Fourteen Shoshone County bars and restaurants have been able to get liquor licenses under a special law passed in 1990 - but not Gloria’s Steak House.

And if the Prichard restaurant wants to sell hard liquor, its only choice is to do what Hayden Lake’s Clark House did for the past two years - lobby the Legislature for a specially designed law.

Rep. Larry Watson doesn’t think that’s right.

“It seems ridiculous that for somebody who has a business to have a liquor license outside the city limits, they’ve got to go and spend two years at the Legislature working through us to get it done,” Watson said. “There ought to be some vehicle.”

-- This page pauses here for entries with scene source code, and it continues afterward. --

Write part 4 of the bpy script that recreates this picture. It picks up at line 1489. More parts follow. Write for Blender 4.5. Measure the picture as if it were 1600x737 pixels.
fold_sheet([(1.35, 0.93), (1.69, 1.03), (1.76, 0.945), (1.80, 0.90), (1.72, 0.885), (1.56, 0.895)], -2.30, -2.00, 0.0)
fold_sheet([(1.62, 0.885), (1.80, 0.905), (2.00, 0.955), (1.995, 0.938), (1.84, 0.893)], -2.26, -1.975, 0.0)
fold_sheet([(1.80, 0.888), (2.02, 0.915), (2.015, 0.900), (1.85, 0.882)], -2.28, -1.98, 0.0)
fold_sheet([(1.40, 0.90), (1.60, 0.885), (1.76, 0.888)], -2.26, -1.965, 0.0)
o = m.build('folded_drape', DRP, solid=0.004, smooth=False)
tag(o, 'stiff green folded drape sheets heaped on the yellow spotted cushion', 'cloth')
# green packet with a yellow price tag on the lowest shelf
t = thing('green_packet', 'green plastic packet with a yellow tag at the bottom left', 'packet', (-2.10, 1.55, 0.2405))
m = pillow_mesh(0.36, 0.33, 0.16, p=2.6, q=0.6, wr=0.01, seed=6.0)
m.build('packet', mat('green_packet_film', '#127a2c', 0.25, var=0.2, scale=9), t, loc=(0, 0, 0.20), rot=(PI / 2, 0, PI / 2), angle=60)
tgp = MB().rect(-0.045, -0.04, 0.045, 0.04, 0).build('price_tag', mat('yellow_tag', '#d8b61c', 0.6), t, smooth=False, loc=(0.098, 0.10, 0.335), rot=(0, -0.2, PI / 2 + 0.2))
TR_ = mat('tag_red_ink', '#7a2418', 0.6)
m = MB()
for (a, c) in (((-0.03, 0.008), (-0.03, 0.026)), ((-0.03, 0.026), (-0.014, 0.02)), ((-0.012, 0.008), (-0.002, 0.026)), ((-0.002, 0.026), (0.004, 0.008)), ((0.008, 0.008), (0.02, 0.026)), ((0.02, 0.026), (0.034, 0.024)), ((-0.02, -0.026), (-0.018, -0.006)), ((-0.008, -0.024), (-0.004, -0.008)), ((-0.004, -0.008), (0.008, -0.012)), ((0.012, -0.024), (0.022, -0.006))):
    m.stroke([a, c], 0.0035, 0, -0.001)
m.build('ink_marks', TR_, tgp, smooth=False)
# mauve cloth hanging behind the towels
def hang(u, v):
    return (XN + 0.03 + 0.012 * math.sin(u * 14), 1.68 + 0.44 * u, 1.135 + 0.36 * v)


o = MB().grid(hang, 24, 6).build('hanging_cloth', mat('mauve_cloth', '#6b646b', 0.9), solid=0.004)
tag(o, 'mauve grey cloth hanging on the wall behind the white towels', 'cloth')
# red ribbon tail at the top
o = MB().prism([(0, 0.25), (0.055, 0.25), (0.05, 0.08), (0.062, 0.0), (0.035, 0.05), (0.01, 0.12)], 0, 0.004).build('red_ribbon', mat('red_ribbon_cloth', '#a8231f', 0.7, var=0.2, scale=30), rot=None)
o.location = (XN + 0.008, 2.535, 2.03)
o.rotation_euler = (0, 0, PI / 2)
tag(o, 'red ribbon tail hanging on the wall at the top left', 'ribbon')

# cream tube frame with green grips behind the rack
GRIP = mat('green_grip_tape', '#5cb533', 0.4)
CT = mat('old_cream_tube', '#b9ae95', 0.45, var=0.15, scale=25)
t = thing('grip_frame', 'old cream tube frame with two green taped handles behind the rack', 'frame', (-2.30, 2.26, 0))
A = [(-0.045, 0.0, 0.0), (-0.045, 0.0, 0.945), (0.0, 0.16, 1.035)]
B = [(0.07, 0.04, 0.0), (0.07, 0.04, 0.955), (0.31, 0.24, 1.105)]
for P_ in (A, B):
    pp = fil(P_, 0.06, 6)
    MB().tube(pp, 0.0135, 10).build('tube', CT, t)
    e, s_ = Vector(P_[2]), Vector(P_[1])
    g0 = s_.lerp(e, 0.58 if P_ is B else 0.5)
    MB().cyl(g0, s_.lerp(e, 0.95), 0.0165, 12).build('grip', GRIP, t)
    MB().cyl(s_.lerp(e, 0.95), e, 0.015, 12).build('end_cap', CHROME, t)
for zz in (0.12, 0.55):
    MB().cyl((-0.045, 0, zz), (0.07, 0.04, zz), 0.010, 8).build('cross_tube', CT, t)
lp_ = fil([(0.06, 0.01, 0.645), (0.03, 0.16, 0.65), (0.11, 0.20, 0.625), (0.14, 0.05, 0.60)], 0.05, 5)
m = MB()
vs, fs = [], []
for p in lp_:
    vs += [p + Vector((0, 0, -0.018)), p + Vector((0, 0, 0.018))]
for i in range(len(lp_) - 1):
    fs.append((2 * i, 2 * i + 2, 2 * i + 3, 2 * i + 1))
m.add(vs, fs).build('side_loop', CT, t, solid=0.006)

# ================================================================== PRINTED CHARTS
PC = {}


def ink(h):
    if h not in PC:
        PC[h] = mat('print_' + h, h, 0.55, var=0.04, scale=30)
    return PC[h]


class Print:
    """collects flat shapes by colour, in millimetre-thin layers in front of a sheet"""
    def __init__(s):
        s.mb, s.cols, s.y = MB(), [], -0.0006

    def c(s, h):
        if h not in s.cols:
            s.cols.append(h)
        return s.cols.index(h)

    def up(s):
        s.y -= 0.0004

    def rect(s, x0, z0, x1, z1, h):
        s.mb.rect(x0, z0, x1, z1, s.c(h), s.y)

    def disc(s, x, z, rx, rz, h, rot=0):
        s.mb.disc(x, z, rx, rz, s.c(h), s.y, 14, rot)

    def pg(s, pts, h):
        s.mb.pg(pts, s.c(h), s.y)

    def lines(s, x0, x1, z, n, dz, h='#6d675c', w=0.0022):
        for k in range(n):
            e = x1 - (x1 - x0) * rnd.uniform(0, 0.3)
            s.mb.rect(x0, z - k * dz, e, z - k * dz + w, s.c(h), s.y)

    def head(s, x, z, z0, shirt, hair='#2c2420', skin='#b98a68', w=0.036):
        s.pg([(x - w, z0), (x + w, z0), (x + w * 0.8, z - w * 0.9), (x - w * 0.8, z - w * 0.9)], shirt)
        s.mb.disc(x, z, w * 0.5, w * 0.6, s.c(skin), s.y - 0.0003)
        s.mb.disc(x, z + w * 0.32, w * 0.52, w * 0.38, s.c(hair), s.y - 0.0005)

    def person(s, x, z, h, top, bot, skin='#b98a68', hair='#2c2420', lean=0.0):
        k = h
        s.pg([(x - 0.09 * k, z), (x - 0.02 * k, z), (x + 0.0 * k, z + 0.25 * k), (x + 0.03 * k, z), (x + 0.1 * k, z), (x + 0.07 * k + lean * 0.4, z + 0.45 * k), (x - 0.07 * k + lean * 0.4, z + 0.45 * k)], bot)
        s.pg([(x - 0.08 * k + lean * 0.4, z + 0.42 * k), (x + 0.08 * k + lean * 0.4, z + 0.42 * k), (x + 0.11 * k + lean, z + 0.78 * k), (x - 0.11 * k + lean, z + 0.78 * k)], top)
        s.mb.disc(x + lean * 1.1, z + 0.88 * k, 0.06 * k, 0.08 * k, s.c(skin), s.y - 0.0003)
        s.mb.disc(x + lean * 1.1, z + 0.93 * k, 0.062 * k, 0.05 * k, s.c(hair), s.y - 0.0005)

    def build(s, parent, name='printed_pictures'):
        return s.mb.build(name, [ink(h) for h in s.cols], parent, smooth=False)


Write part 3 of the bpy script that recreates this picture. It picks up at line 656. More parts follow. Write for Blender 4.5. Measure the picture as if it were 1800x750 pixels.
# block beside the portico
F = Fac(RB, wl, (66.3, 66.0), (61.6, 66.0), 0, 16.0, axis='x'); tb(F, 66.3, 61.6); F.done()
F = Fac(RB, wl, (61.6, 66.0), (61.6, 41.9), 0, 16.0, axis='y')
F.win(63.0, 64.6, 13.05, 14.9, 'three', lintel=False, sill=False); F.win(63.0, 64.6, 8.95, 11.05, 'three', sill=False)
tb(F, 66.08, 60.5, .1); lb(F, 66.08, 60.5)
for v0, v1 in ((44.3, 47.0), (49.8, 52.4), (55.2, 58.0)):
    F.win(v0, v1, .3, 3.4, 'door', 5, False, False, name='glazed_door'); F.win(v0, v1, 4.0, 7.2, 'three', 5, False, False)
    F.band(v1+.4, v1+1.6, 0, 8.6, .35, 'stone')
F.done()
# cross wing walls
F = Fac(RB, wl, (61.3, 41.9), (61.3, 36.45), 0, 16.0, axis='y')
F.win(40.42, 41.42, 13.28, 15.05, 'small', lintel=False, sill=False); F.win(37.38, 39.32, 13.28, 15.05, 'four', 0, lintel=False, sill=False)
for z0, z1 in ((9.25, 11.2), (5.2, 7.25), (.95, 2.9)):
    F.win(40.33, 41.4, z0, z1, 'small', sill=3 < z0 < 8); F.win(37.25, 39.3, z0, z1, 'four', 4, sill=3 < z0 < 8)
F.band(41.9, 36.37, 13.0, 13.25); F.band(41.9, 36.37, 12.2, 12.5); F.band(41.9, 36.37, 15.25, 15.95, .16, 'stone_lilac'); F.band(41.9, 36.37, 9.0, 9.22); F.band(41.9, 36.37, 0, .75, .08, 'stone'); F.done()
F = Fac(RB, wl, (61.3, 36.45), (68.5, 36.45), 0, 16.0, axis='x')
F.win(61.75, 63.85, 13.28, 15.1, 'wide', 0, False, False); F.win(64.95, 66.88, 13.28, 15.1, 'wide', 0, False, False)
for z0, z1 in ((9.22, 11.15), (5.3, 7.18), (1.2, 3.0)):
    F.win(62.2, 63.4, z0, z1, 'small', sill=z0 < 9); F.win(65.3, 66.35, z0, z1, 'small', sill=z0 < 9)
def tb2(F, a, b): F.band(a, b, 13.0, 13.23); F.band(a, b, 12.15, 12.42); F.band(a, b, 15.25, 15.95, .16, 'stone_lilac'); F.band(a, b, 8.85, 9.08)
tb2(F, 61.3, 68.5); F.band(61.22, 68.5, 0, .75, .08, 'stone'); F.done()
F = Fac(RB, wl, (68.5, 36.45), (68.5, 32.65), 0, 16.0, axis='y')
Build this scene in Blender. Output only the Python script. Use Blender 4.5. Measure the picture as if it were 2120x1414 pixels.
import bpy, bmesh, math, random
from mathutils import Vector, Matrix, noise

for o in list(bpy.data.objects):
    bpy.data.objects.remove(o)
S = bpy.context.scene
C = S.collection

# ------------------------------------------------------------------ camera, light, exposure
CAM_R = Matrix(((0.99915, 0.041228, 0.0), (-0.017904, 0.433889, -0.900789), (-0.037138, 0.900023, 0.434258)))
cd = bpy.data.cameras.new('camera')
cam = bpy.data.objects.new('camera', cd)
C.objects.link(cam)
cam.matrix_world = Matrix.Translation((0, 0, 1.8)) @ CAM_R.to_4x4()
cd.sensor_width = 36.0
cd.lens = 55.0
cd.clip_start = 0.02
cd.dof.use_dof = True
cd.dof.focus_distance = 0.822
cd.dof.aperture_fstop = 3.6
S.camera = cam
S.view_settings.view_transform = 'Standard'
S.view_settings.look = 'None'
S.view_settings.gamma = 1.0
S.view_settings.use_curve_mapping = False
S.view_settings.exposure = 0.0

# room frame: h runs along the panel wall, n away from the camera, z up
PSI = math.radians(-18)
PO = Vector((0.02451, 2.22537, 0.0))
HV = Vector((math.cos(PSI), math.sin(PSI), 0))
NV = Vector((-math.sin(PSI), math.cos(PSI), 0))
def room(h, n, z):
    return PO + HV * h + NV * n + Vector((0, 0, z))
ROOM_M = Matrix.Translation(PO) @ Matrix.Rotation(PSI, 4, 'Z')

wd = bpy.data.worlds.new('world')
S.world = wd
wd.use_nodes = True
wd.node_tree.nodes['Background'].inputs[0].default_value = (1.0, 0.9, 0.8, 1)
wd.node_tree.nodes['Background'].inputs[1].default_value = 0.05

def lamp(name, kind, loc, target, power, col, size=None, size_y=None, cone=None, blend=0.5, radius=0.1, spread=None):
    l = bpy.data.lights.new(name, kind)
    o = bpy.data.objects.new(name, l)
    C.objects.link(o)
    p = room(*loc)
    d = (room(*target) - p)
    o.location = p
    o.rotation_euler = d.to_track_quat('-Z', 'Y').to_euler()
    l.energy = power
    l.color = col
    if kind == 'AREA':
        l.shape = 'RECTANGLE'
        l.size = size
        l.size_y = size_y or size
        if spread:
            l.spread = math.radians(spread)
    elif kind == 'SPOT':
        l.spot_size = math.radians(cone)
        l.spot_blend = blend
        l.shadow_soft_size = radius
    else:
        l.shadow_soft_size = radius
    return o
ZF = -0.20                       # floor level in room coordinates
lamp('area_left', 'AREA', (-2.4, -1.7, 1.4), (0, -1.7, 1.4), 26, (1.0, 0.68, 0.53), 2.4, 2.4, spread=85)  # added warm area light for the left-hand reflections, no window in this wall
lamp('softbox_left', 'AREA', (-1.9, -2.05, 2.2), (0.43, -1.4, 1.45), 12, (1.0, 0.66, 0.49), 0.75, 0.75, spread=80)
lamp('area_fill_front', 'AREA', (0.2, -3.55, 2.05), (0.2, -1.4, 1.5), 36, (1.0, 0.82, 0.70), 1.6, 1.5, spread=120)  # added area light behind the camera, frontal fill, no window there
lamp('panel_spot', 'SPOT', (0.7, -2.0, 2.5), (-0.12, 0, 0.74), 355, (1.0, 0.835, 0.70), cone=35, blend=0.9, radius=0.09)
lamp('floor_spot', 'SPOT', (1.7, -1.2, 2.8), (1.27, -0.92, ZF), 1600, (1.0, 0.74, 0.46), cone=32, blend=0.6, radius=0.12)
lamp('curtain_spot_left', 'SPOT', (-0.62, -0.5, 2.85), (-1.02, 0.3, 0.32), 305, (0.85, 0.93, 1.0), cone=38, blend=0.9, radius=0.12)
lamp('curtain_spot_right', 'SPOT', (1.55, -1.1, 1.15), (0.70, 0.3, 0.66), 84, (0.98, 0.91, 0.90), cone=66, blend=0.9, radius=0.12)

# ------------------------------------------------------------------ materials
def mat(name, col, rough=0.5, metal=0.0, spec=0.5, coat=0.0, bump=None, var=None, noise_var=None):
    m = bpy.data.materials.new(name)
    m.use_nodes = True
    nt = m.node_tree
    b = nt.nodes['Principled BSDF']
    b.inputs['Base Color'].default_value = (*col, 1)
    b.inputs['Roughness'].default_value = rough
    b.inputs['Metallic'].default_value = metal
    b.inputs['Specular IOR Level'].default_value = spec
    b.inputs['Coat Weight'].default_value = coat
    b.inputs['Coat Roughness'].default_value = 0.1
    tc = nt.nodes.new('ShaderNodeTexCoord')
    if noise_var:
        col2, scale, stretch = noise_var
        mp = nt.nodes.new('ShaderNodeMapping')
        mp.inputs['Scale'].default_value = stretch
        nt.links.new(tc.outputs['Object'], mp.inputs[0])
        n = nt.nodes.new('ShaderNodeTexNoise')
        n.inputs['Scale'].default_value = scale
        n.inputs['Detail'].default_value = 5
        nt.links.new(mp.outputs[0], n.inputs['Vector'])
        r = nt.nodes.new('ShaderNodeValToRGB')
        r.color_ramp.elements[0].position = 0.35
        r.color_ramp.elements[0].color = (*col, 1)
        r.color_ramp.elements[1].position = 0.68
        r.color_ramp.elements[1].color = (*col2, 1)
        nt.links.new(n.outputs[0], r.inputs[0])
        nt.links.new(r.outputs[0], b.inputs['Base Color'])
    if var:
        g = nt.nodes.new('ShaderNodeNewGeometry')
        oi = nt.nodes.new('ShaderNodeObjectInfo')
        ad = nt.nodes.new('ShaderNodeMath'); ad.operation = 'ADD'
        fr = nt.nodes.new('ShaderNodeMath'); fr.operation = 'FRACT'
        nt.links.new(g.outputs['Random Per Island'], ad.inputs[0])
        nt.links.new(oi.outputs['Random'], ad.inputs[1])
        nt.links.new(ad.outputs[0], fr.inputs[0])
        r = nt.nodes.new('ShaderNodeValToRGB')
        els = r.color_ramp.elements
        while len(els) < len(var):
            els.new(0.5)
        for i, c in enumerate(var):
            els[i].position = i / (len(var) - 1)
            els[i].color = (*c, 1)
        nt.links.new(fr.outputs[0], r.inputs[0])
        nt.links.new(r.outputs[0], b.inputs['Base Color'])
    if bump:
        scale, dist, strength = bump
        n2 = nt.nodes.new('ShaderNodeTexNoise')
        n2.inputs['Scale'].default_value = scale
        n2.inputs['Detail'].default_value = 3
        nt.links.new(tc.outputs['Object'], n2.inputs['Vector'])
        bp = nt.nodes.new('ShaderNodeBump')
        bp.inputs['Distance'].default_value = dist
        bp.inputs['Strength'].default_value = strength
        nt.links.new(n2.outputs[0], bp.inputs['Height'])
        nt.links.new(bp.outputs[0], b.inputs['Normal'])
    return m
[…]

So Watson, D-Wallace, is working with Rep. Wendy Jaquet, D-Ketchum, on legislation that would allow businesses like Gloria’s to get liquor licenses.

Their proposal calls for businesses located five miles outside city limits, that have had beer and wine licenses for 10 years and serve at least two meals a day, to be allowed to apply for nontransferable liquor licenses.

The proposal also may require that the business be involved in the recreation or tourist business, Watson said.

The plan comes because Idaho’s liquor laws leave decisions on licenses up to the Legislature - not to local authorities such as county commissioners. Counties can grant beer and wine licenses, and incorporated cities are allowed to issue liquor licenses based on a quota system of one license for every 1,500 residents.

But when it comes to a license to sell liquor by the drink out in the country, it takes a law.

That’s why Idaho has more than a dozen special liquor license laws on the books.

Wineries, golf courses, ski resorts, fraternal clubs and waterfront resorts all qualify for special licenses.

So do equestrian facilities of at least 40 acres that have at least three days a year of professionally sanctioned rodeo, airport restaurants where the airport is operated by a county or city and has certified airline service, and gondola resort complexes.

Thanks to a law enacted in 1990 at the urging of former Osburn Rep. Marti Calabretta, Idaho also allows food, beverage or lodging facilities that have been in continuous operation at the same location for at least 75 years to get licenses.

Although the law was aimed at the landmark Enaville Resort, it’s allowed 24 longtime businesses across the state to get liquor licenses, according to the state Bureau of Alcohol Beverage Control. That includes 19 in North Idaho - 14 of them in Shoshone County.

Watson said Gloria’s Steak House owner Cliff Rehart approached him because his competitors qualified for “historic” liquor licenses, but he didn’t.

“It enabled everybody around him that had any kind of bar and has been a bar forever to have a liquor license,” Watson said. “He’s sitting up there, he’s serving three meals a day, does a nice job. He can’t compete with those folks.”

Watson said when he talked to Jaquet, he learned that businesses in her Ketchum-area district were facing similar problems.

Gary Gould, the lobbyist who pushed the special bill for the Clark House and himself a former state legislator, said Idaho’s liquor license system is “really hard to use and to understand.”

“I think it takes from the time of the Legislature, and they deal basically with an issue that should be dealt with at the local level,” he said.

Because it’s not constitutional to pass “special” legislation for only one person or business, the liquor license exemption laws try to pinpoint specific situations by laying out narrow conditions.

In the Clark House’s case, the law allows a liquor license for any food, beverage and lodging facility with at least five rooms, in a structure that’s at least 75 years old and has been on the Historic Register at least 10 years, within 500 yards of a natural lake with at least 32 miles of shoreline, in a county with a population of 65,000 or more.

The Clark House bill passed the Senate in 1996, but died in a House committee. It took another try last year to finally get the bill through.

Then, when the owners went in to get their liquor license, they had to verify how many miles of shoreline Hayden Lake had in order to qualify.

Said Gould, “I personally think it’s about time that the process was changed.”